My big boys, if you wanna know, were awesome with those two kiddos.  

Australia, is turning out to be an adventure in more than just  travel, pools, beaches, koalas and kangaroos.  It's relationships that bless.  Each time has it's purpose for changing and growing us, preparing us for experiences that are around the corner.  

By the way, just so Mom P knows, although I have been a little irreverent here, I make sure that your very intelligent, bright son with the great "bottom liners" always gets his vitamins and a great meal these days.   I would rather no other man be giving me ultimatums than him!  

6 comments:

care bear said...

I took two Excedrin PM last night and I was awake for hours! If only I had known the secret was milk mixed with a touch of sugar and vanilla!

Heather O. said...

milk mixed with sugar and vanilla, huh? That's the secret? I'll have to remember that!

PS. Sandra's having her baby tomorrow. Hold a good thought! (Wait, are you already IN tomorrow? Wow, I'm so confused...)

Dawn said...

Oh I love reading your stories. Keep them coming from down under.
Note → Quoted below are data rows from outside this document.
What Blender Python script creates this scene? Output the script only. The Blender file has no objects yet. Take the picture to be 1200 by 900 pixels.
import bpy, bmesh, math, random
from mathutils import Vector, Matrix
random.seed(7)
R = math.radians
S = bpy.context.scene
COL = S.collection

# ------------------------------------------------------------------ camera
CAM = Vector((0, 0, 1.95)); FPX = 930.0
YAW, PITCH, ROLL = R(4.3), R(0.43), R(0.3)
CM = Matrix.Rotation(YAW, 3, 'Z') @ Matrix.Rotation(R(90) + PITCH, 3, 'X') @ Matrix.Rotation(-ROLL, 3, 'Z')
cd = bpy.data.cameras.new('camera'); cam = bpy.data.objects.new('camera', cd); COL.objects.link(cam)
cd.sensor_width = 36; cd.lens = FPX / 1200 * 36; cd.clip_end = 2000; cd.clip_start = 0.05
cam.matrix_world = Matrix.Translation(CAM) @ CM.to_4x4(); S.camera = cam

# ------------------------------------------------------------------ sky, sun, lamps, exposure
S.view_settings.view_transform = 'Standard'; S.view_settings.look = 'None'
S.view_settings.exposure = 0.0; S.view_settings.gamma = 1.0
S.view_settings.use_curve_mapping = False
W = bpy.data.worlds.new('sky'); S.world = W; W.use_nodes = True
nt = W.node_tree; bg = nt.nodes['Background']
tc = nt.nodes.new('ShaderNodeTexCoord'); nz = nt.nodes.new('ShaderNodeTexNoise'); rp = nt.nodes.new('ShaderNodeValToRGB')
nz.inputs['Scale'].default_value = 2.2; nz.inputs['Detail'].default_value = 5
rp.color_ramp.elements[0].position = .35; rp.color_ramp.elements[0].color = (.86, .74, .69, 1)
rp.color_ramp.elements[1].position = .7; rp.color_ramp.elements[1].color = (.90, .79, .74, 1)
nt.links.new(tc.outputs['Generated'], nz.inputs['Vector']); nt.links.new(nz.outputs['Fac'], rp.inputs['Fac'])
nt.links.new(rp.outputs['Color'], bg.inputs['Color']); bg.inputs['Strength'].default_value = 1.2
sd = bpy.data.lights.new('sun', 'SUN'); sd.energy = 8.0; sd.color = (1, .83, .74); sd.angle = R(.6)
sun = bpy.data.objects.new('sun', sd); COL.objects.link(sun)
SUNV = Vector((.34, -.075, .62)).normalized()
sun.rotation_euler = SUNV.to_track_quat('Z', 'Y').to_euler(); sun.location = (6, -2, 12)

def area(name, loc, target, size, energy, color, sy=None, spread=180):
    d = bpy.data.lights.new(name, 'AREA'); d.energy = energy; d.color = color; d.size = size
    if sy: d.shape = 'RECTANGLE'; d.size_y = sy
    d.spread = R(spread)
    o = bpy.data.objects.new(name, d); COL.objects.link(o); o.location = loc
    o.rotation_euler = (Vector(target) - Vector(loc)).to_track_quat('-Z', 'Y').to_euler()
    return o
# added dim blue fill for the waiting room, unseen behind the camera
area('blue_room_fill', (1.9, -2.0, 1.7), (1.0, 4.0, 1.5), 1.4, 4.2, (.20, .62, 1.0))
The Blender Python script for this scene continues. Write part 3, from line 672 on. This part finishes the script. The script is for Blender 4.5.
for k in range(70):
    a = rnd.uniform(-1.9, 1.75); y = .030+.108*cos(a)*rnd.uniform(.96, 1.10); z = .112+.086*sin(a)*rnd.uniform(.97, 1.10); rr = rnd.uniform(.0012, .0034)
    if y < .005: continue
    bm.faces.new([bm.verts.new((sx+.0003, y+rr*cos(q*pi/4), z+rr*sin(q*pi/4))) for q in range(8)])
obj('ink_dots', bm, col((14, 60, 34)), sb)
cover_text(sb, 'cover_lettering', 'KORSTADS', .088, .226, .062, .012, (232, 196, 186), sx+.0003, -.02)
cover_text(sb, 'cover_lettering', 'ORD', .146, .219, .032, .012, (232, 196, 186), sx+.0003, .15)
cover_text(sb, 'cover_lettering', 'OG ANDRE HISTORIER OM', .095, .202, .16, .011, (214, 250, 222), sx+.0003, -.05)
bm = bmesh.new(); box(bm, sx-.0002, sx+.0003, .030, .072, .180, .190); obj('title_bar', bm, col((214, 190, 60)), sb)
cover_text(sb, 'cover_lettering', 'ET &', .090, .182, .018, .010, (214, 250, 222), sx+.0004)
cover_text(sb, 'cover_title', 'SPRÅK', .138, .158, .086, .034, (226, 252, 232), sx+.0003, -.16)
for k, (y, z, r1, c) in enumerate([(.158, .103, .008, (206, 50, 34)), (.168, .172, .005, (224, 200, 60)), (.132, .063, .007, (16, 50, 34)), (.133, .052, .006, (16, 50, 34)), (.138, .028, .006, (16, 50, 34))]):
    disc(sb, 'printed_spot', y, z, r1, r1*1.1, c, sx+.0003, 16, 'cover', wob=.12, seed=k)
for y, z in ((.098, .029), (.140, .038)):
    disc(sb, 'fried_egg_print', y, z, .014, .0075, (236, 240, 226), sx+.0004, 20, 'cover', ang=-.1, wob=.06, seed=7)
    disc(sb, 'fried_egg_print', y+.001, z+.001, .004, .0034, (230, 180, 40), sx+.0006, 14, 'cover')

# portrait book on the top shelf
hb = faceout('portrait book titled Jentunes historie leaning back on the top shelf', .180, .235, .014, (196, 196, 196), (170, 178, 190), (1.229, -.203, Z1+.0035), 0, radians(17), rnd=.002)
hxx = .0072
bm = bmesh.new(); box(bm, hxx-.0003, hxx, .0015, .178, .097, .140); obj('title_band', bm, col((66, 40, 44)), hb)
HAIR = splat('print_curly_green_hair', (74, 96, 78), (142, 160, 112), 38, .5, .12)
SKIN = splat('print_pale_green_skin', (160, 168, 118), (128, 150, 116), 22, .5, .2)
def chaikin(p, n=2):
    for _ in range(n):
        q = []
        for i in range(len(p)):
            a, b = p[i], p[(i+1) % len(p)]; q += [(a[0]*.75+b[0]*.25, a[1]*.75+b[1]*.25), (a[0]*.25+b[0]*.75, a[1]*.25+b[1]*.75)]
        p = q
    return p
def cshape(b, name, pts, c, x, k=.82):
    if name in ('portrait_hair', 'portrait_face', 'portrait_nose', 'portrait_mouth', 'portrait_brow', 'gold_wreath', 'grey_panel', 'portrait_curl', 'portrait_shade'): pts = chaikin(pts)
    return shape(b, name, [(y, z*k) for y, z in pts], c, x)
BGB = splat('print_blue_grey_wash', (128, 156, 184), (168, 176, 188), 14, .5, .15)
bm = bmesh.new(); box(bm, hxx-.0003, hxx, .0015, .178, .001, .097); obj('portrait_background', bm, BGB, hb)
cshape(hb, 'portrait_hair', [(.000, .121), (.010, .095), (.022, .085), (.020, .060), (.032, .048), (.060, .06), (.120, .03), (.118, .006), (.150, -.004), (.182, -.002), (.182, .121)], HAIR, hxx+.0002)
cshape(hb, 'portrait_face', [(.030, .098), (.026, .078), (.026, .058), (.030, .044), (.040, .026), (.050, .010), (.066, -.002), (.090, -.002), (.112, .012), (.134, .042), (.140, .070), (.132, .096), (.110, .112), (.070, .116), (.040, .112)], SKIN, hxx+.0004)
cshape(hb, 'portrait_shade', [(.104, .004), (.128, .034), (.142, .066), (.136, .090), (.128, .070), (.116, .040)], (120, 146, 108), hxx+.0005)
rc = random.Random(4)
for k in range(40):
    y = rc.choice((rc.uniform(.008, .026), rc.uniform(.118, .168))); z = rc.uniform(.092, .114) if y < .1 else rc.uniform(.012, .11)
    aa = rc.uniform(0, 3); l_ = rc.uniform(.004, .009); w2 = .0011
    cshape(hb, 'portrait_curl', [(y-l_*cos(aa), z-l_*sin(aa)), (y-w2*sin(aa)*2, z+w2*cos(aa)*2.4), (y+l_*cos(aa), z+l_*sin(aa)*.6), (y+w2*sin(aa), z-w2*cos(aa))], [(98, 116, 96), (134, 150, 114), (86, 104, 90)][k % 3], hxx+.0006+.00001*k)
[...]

Trevor and Liz Covington said...

WOw, I thought I was on top of your blog and three other commenters already beat me to it! So, your story about the bottom line is hilarious to me because I am bart! I told Trevor he had to sleep on the floor until he agreed to trying for another baby in June as opposed to Aug. and he actually did it! (I am not generally this immature but it was a low- emotional moment for me and sometimes I am very 6 yrs.old when it comes to dealing with those!) Needless to say, now matter how hard you try to take control, in a somewhat functioning marriage.. it always takes two to tango!! love ya sis, Liz

Niki said...

Kelli can I just live vicariously through you? I love the pictures, stories, etc, etc. Those beaches are AMAZING. Did I mention that even though it's been some time since I've seen you, I MISS YOU.

Amy G. said...

always good to hear others' relationship hazards. i thought it was pretty hilarious. just love your blog and i totally want to come visit. about how long are you planning on staying out there????